La escena tuvo lugar en la Plaça Joanic. Una pareja de mochileros, de unos 30 años, desplegaba un mapa de Barcelona para descifrar cómo llegar al Park Güell. Al verlos, un chico del barrio se plantó ante ellos y escupió a sus pies. “¡Putos guiris!”, susurró mientras me miraba buscando mi complicidad. Los turistas, concentrados en descodificar el jeroglífico que tenían entre manos, no se percataron de nada.

Al chico en cuestión lo conozco de diversos actos celebrados en Gràcia. Es un tipo comprometido con las luchas vecinales y muy activo en las protestas contra el racismo. Un vecino ejemplar, vaya, que no se pierde manifestación alguna. Me quedé con ganas de preguntarle si su actitud no es acaso una reacción patológica que roza la xenofobia. O si simplemente tenía un mal día, vete a tu a saber.

El tiro al turista se ha convertido este verano en el deporte de moda en Barcelona. El asalto al bus turístico es solo la punta del iceberg de una animadversión hacia los guiris que recibe el beneplácito de amplios sectores de la sociedad. Es tan cierto que los protagonistas del asalto no representan el sentir mayoritario de la ciudad como que nunca antes los turistas habían tenido tan mala fama. Ahora, meterse con los guiris es mainstream... ¡y hasta progre!

Sin ningún tipo de rubor, algunos articulistas (también en esta casa) han reclamado un autobús exclusivo para los nativos en las rutas más saturadas. Otros piden que se reserven vagones del metro para que los autóctonos no tengan que viajar con los turistas sin camiseta que se dirigen a la Barceloneta.

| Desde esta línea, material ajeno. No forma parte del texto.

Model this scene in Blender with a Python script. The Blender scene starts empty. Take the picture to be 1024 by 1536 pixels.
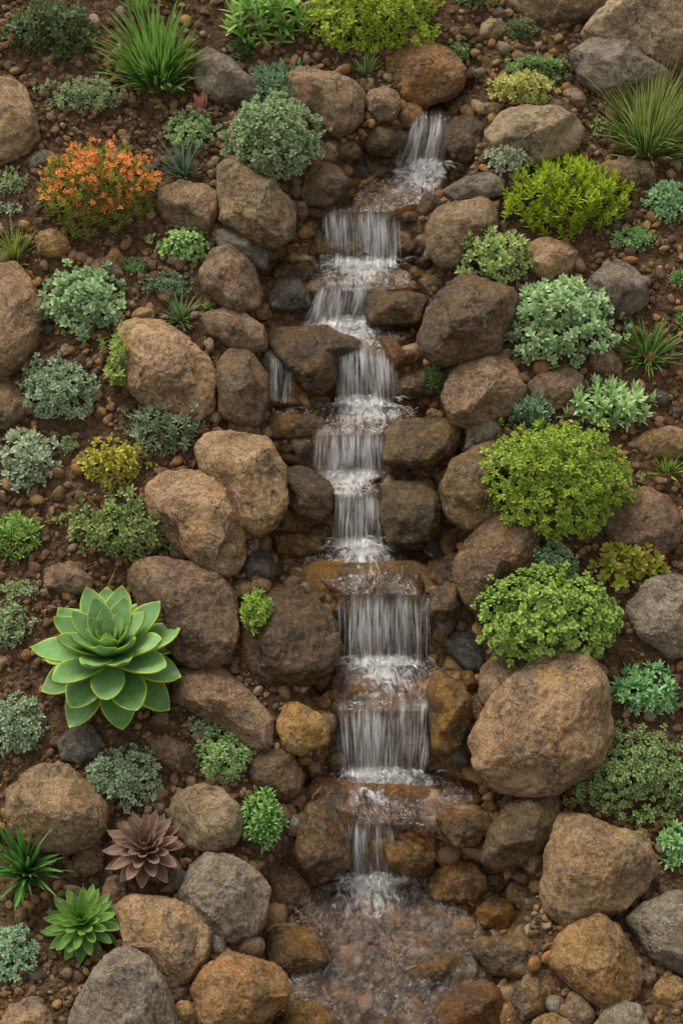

Algunos van más allá y exigen incluso un carné de “barcelonés auténtico” para tener privilegios en museos, ferias y eventos culturales. Unas peticiones que vienen además desde la izquierda. Ver para creer.

Recuerdo un bar de Londres con un cartel que rezaba No entry to dogs & spaniards. Yo vivía a escasos metros del pub pero, lejos de sentirme insultado, siempre compadecí a los dueños de ese cuchitril. Barcelona, que siempre había hecho gala de ser una ciudad tolerante, se parece cada vez más a ese antro xenófobo de Clapham North.

Durante décadas ha existido una barra libre con el turismo de la que ahora estamos pagando las consecuencias. Incivismo, masificación, ruido, pisos ilegales, gentrificación... A estas alturas nadie duda de la necesidad de ordenar todo este berenjenal (eso sí, con tantos matices como colores hay en el consistorio). Lo más difícil será reparar la imagen que está dando Barcelona este verano. Cuando los guiris encuentren destinos "más amables", esperemos no tener que arrepentirnos de nuestra antipatía selectiva.